In the world where people with authority lie casually and bots are cheaper and smarter than people, anonymity does not grant freedom or empower democracy anymore. West is hopelessly outgunned to modern polit&propaganda technologies of russia and China, still citing 1984 like this is 20th century.

hakfoo

We lost this war when we got bamboozled into putting the V-Chip into televisions. The obvious tradeoff was that we should have been able to have all forms of offensive and pornographic choices on the public airwaves, because we've given those who are concerned the tools to explicitly block it. (not that "unplugging the set when the parents weren't around" wasn't a viable tool already). We never got that.

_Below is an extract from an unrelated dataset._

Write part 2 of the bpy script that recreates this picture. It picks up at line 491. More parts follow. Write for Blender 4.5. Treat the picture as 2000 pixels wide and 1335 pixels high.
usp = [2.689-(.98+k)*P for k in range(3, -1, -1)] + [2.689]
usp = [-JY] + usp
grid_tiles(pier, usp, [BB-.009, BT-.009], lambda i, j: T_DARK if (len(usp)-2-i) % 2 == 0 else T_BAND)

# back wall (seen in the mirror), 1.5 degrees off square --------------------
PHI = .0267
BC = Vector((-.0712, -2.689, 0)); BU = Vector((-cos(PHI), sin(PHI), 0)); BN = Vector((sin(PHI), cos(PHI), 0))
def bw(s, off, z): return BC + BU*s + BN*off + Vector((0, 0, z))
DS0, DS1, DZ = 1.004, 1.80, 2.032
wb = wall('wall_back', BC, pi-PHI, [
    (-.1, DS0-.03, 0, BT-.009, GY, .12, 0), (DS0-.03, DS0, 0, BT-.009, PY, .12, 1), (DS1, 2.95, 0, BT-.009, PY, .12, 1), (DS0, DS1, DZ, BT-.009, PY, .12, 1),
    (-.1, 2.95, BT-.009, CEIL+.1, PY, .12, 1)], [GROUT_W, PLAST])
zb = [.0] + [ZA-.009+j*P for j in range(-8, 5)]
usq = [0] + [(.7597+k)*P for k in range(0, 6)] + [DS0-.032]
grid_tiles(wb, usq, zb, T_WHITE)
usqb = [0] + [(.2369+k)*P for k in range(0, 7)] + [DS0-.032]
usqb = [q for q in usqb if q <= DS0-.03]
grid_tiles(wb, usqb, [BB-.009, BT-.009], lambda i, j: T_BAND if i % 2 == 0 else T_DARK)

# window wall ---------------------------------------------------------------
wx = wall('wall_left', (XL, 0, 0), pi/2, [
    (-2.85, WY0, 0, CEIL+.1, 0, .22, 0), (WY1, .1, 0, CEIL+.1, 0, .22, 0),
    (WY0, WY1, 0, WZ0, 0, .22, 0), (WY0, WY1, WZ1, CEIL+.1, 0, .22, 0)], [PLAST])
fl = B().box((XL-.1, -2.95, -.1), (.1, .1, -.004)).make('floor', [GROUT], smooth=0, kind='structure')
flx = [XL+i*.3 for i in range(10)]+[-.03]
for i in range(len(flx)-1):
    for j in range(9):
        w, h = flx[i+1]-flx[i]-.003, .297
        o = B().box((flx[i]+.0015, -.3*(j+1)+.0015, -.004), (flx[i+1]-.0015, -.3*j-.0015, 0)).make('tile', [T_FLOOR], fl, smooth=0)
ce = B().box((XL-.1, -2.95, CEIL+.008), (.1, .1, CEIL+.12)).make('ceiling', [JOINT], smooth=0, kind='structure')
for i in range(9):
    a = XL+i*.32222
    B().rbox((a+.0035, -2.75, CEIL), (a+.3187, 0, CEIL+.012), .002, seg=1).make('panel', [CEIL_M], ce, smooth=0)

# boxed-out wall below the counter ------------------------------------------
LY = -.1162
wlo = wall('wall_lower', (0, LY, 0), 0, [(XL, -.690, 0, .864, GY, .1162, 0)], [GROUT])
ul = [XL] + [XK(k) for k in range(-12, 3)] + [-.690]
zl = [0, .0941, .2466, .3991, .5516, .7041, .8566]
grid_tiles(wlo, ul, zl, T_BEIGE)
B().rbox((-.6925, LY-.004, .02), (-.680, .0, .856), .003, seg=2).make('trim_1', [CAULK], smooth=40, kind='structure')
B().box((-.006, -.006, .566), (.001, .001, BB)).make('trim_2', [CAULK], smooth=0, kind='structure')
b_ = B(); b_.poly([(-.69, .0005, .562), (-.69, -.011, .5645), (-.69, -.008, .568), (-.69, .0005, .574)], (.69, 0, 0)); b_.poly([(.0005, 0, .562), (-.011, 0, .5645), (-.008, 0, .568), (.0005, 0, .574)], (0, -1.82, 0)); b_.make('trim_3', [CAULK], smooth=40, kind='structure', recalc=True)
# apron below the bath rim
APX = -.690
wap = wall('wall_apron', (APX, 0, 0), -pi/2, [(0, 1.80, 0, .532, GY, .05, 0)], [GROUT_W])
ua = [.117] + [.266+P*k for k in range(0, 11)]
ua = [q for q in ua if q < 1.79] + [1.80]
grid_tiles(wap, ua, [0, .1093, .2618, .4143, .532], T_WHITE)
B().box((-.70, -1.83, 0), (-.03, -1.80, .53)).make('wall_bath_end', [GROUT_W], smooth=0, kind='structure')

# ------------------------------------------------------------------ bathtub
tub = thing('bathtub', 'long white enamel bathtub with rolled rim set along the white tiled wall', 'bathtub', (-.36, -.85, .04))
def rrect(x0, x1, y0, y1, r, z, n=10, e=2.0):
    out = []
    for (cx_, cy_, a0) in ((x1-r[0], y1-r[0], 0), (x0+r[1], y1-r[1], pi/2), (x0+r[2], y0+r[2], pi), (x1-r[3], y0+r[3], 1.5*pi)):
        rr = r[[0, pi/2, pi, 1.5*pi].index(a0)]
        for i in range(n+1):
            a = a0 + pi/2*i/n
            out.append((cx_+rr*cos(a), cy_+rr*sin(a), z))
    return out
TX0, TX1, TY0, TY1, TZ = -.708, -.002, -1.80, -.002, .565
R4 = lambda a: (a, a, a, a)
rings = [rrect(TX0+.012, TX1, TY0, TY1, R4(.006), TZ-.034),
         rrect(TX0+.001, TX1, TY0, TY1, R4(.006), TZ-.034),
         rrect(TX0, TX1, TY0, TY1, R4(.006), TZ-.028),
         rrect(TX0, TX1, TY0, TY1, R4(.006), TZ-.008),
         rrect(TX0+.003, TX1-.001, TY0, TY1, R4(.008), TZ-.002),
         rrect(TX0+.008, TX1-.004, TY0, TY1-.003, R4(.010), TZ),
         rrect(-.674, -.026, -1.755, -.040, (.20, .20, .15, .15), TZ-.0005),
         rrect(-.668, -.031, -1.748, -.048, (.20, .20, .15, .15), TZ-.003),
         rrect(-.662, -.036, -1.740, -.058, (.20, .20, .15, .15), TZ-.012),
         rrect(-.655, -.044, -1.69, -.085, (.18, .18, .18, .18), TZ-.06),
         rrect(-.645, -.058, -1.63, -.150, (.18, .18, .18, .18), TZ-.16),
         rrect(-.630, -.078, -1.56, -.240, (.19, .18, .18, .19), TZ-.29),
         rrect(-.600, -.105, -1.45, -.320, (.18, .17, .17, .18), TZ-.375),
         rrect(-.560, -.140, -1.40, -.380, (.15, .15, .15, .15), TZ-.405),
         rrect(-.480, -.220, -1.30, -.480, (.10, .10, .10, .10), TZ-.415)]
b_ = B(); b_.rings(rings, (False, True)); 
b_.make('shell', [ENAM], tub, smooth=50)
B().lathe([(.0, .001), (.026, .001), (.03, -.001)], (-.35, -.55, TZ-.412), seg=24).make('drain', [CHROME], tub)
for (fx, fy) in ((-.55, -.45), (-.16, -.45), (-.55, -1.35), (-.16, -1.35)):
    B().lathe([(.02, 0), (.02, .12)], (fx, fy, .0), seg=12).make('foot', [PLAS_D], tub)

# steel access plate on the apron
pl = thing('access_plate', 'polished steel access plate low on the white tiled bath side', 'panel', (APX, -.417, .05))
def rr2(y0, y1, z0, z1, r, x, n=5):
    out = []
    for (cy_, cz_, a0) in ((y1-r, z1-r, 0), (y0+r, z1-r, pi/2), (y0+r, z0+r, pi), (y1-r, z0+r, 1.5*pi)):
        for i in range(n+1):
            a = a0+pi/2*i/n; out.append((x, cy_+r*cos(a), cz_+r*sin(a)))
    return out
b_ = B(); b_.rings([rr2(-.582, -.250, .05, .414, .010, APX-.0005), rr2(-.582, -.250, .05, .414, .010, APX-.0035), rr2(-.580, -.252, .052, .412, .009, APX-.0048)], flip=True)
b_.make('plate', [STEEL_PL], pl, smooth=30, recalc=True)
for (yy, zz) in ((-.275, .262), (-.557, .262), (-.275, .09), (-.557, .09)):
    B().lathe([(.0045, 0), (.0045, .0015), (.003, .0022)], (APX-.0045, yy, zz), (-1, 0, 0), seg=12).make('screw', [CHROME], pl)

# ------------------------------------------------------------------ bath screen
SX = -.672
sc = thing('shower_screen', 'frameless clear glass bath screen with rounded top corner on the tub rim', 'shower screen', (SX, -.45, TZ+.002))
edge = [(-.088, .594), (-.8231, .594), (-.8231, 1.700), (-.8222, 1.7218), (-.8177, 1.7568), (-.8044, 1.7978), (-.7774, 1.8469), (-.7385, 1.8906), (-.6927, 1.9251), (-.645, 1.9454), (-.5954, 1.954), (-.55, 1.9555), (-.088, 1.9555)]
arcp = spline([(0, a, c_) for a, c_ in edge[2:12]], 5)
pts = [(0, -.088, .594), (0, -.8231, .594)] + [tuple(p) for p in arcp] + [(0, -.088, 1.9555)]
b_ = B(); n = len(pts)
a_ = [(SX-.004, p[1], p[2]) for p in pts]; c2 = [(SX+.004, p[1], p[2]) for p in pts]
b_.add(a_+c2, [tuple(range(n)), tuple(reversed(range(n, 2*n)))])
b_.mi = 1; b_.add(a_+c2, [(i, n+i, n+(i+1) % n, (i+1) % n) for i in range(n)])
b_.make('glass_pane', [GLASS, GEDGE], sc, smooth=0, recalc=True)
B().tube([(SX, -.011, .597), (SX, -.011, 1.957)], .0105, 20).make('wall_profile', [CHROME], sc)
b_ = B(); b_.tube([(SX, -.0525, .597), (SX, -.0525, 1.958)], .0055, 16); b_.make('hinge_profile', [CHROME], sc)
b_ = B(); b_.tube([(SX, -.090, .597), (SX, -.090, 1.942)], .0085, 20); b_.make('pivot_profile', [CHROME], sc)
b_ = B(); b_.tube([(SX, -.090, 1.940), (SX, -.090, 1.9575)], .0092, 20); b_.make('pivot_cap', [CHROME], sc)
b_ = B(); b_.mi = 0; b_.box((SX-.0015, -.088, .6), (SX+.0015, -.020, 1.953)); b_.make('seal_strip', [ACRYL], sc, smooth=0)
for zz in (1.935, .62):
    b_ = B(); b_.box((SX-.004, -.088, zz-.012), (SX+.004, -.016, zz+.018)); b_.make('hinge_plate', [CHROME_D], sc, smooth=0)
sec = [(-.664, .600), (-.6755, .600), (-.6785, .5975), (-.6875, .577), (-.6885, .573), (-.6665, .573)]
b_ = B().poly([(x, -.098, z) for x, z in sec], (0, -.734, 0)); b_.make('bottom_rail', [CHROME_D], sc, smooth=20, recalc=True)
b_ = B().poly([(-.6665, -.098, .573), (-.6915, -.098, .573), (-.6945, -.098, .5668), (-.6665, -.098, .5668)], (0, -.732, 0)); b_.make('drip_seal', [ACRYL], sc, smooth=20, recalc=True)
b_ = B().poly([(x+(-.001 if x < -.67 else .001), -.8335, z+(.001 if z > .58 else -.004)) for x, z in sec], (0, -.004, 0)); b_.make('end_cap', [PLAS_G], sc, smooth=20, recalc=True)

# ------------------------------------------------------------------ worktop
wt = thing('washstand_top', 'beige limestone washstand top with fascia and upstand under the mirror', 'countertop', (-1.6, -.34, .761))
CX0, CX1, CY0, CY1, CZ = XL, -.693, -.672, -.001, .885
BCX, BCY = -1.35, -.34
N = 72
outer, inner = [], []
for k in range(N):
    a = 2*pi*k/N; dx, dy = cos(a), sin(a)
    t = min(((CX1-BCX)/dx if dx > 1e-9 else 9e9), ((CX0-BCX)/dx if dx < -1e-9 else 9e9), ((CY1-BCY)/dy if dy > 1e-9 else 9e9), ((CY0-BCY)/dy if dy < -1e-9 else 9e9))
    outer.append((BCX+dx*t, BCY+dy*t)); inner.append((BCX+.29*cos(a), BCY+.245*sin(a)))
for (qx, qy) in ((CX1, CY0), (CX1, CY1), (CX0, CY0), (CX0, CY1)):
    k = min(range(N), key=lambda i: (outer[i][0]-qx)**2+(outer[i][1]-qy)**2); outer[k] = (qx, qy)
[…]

I do wonder how much of it is directly that the "won't someone think of the children" demographic is politically loud and courtable in and of itself, and how much of it has been fostered by firms that see it as a conduit for more nefarious aims (i. e. commercial social providers who want desperately for a legal CYA so they don't have to do the dance of COPPA compliance and have an incentive in the verified demographic details age attestation provides)

Buttons840

I fully expect anonymity to disappear, but also certain causes will still be supported by massive amounts of bot accounts.